Anyone who’s seen The Smart Studios Story knows that Garbage was the exact opposite of an overnight sensation. Vig and his studio in Madison, Wisconsin had been creating Midwestern punk and jangly alternative music nearly a decade before Nirvana become a band your grandmother had heard of. Shirley Manson, a beautiful Scottish vocalist whose band Angelfish caught Vig and company’s ear back in 1994, had been gifted with a natural charisma. Simultaneously tough as nails and a beacon of style, Shirley would become a mid ‘90s cover girl and help personify the look of “heroin chic.” So when these two, somewhat disparate factions, combined forces after working separately for years, the product was undeniable. “Stupid Girl,” “Queer,” “Only Happy When It Rains,” “Push It” and countless other songs became part of the late ‘90s zeitgeist, fusing alt rock with modern drums, bass and dance sounds.
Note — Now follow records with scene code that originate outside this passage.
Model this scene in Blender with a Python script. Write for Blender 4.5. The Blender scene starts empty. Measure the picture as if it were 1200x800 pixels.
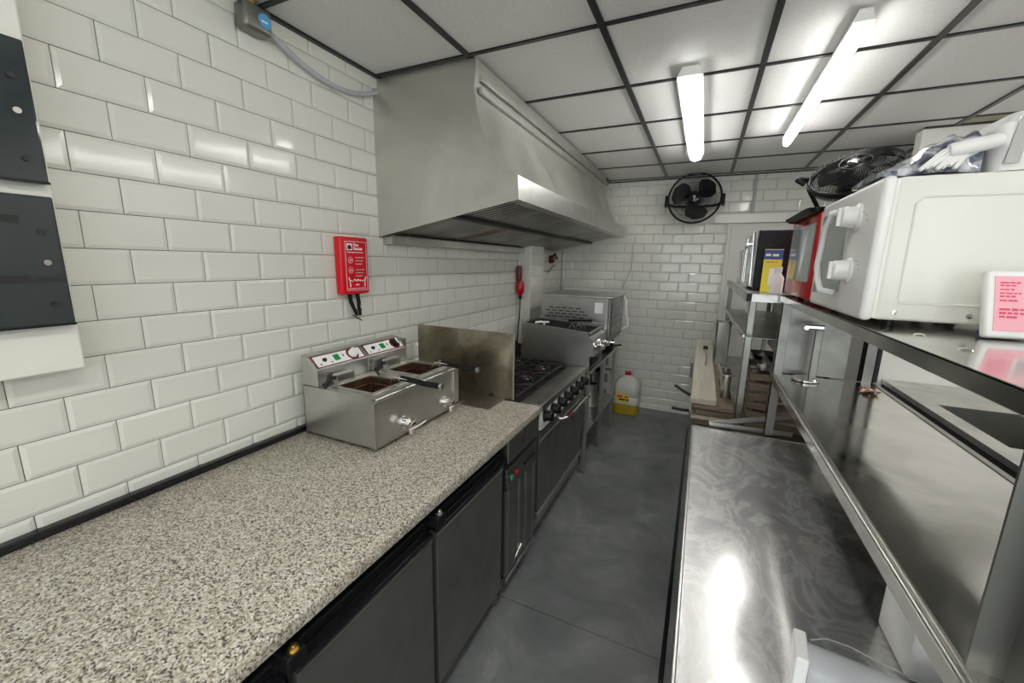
import bpy, bmesh, math, random
from mathutils import Matrix, Vector
random.seed(7)
S = bpy.context.scene
C = S.collection
PI = math.pi

# ---------------------------------------------------------------- camera
cam_d = bpy.data.cameras.new('camera'); cam = bpy.data.objects.new('camera', cam_d); C.objects.link(cam)
cam_d.sensor_width = 36.0; cam_d.lens = 473.2 / 1200 * 36; cam_d.clip_start = 0.02
R = ((0.9052, 0.0986, -0.4134), (0.4246, -0.1666, 0.8899), (0.0189, -0.9811, -0.1926))
cam.matrix_world = Matrix(((R[0][0], -R[0][1], -R[0][2], 0), (R[1][0], -R[1][1], -R[1][2], 0), (R[2][0], -R[2][1], -R[2][2], 1.68), (0, 0, 0, 1)))
S.camera = cam

# ---------------------------------------------------------------- world, light, exposure
w = bpy.data.worlds.new('world'); S.world = w; w.use_nodes = True
w.node_tree.nodes['Background'].inputs[0].default_value = (0.9, 0.95, 1, 1)
w.node_tree.nodes['Background'].inputs[1].default_value = 1.6  # added daylight, enters only by the window behind the camera
S.view_settings.view_transform = 'Standard'; S.view_settings.look = 'None'
S.view_settings.gamma = 1; S.view_settings.use_curve_mapping = False
S.view_settings.exposure = 1.1
TUBE = 9.0            # emission of the fluorescent diffusers
CEIL = 2.582; YB = 4.85; XL = -1.60

# ---------------------------------------------------------------- materials
M = {}
def mat(name, col, rough=.5, metal=0.0, spec=.5, emit=None, es=1, alpha=1, trans=0, coat=0, ior=1.45):
    m = bpy.data.materials.new(name); m.use_nodes = True; b = m.node_tree.nodes['Principled BSDF']
    b.inputs['Base Color'].default_value = (*col, 1); b.inputs['Roughness'].default_value = rough
    b.inputs['Metallic'].default_value = metal; b.inputs['Specular IOR Level'].default_value = spec
    b.inputs['Transmission Weight'].default_value = trans; b.inputs['IOR'].default_value = ior
    b.inputs['Coat Weight'].default_value = coat; b.inputs['Alpha'].default_value = alpha
    if emit: b.inputs['Emission Color'].default_value = (*emit, 1); b.inputs['Emission Strength'].default_value = es
    M[name] = m; return m
def nodes(m): return m.node_tree.nodes, m.node_tree.links, m.node_tree.nodes['Principled BSDF']
def coords(m, scale=(1, 1, 1), kind='Object'):
    n, l, b = nodes(m); tc = n.new('ShaderNodeTexCoord'); mp = n.new('ShaderNodeMapping'); mp.inputs['Scale'].default_value = scale
    l.new(tc.outputs[kind], mp.inputs['Vector']); return mp.outputs[0]
def ramp(m, src, stops):
    n, l, b = nodes(m); r = n.new('ShaderNodeValToRGB'); e = r.color_ramp.elements
    e[0].position, e[0].color = stops[0][0], (*stops[0][1], 1); e[1].position, e[1].color = stops[1][0], (*stops[1][1], 1)
    for p, c in stops[2:]: k = e.new(p); k.color = (*c, 1)
    l.new(src, r.inputs[0]); return r.outputs[0]
def noise(m, vec, scale, detail=4, rough=.5, dist=0):
    n, l, b = nodes(m); t = n.new('ShaderNodeTexNoise'); t.inputs['Scale'].default_value = scale
    t.inputs['Detail'].default_value = detail; t.inputs['Roughness'].default_value = rough; t.inputs['Distortion'].default_value = dist
    l.new(vec, t.inputs['Vector']); return t.outputs[0]
def bump(m, src, strength, dist=.01):
    n, l, b = nodes(m); u = n.new('ShaderNodeBump'); u.inputs['Strength'].default_value = strength; u.inputs['Distance'].default_value = dist
    l.new(src, u.inputs['Height']); l.new(u.outputs[0], b.inputs['Normal'])
def g(v): return (v, v, v)
def mixc(m, fac, a, bb, mode='MIX'):
    n, l, b = nodes(m); x = n.new('ShaderNodeMix'); x.data_type = 'RGBA'; x.blend_type = mode
    if isinstance(fac, float): x.inputs[0].default_value = fac
    else: l.new(fac, x.inputs[0])
    for s, v in ((6, a), (7, bb)):
        if isinstance(v, tuple): x.inputs[s].default_value = (*v, 1)
        else: l.new(v, x.inputs[s])
    return x.outputs[2]

mt = mat('tile_glaze', (.73, .735, .67), .10, spec=.5)
v = coords(mt); bump(mt, noise(mt, v, 9, 2), .06, .01)
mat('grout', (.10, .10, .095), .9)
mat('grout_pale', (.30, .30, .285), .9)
mc = mat('ceiling_board', (.78, .78, .76), .65)
v = coords(mc); l = mc.node_tree.links
l.new(ramp(mc, noise(mc, v, 60, 3, .7), [(.3, (.74, .74, .725)), (.7, (.82, .82, .805))]), mc.node_tree.nodes['Principled BSDF'].inputs[0])
bump(mc, noise(mc, v, 150, 3), .25, .002)
mat('stained_board', (.42, .38, .29), .8)
mat('tee_black', (.012, .012, .013), .3)
mat('wall_paint', (.72, .71, .67), .55)
mat('white_gloss', (.80, .80, .74), .22)
mat('white_enamel', (.80, .80, .73), .25)
mat('white_plastic', (.84, .84, .82), .35)
mat('black_plastic', (.010, .010, .011), .4, spec=.3)
mat('black_gloss', (.010, .010, .012), .08)
mat('black_iron', (.018, .018, .018), .55)
mat('rubber_black', (.02, .02, .02), .6)
mat('smoked_glass', (.03, .04, .042), .06, spec=.6)
mat('red_plastic', (.68, .008, .02), .3)
mat('red_enamel', (.50, .01, .015), .15)
mat('dark_red', (.16, .01, .015), .35)
mat('brass', (.65, .48, .2), .3, 1)
mat('chrome', (.78, .78, .76), .10, 1)
mat('blue_print', (.10, .38, .68), .4)
mat('blue_dark', (.03, .08, .33), .4)
mat('navy', (.03, .04, .12), .4)
mat('ink_white', (.9, .9, .88), .5)
mat('ink_black', (.02, .02, .02), .5)
mat('ink_red', (.75, .08, .16), .5)
mat('pink_label', (.86, .42, .48), .4)
mat('lcd', (.33, .36, .33), .15)
mat('yellow_card', (.86, .74, .06), .45)
mat('green_lamp', (.03, .30, .10), .2)
mat('red_lamp', (.5, .02, .03), .2)
mat('cable_grey', (.45, .47, .50), .5)
mat('tube_light', (.9, .9, .9), .3, emit=(1, .985, .95), es=TUBE)
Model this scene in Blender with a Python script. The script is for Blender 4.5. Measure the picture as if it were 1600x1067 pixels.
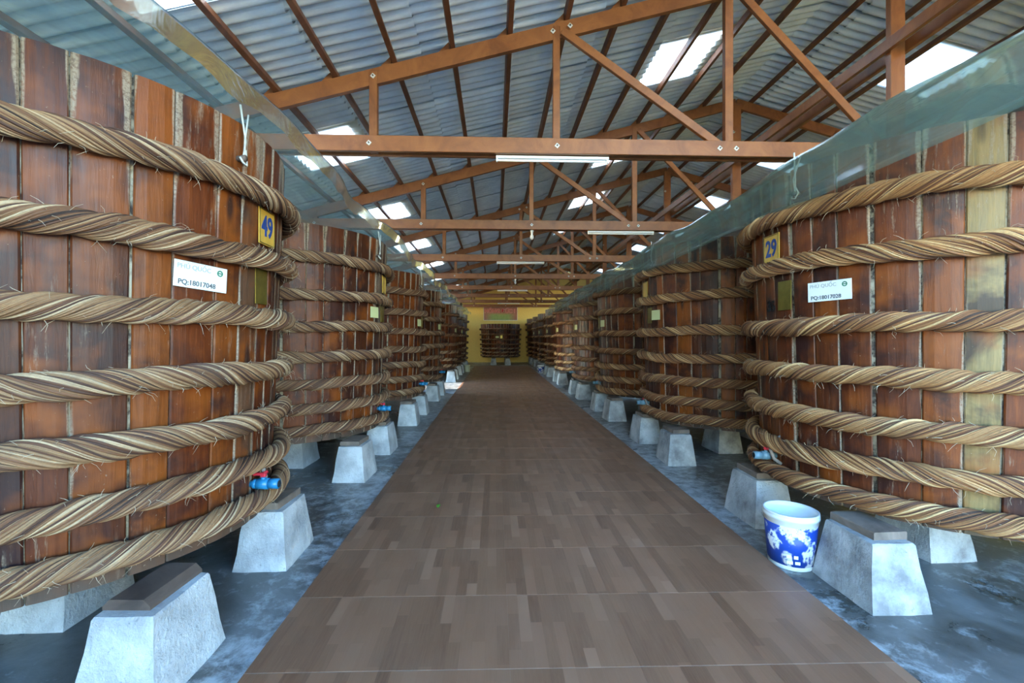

It’s only natural that Garbage has stayed committed to the sound they pioneered twenty years ago. Strange Little Birds certainly sounds comfortable and confident in it’s own skin, almost playful. The band has sanded away the few rough edges that were present on previous outings. The resulting 11 tracks are all loaded with studio wizardry that blurs the line between what’s made by man and what is made by machine. Sure, it’s processed within an inch of it’s life, but one doesn’t look towards Garbage for a pared-down or acoustic set. It’s kind of comforting to know that the 1995 trip-hop sound on Garbage’s debut (or, for that matter, on Bjork’s “Post” or Tricky’s “Maxinquaye”) can still sound modern and fresh today.

Shirley has called the album a “romance record,” and it especially feels that way in “Night Drive Loneliness,” a track that feels like a cinematic, sensual diary entry. First single “Empty” throws in woozy guitars and a catchy pop melody into the mix. “Blackout” rides a nearly-funky bassline to a dreamlike finale. When Garbage tries for a pop single, as on “Even Though Our Love Is Doomed,” there is a slight dip in energy—that is, until that song’s last minute, which explodes with thick guitars and crashing drums. In its 52 minutes, Strange Little Birds never runs out a steam. For a band in it’s third decade, you can damn-well say the same about Garbage.

Andy Derer is host of The Andy Derer Show, one of Chicago's longest running music interview podcasts. He is also a writer, musician and restaurateur from the western suburb of Westmont. The man is also an outspoken proponent of the compact disc and owns over 4,000 of them.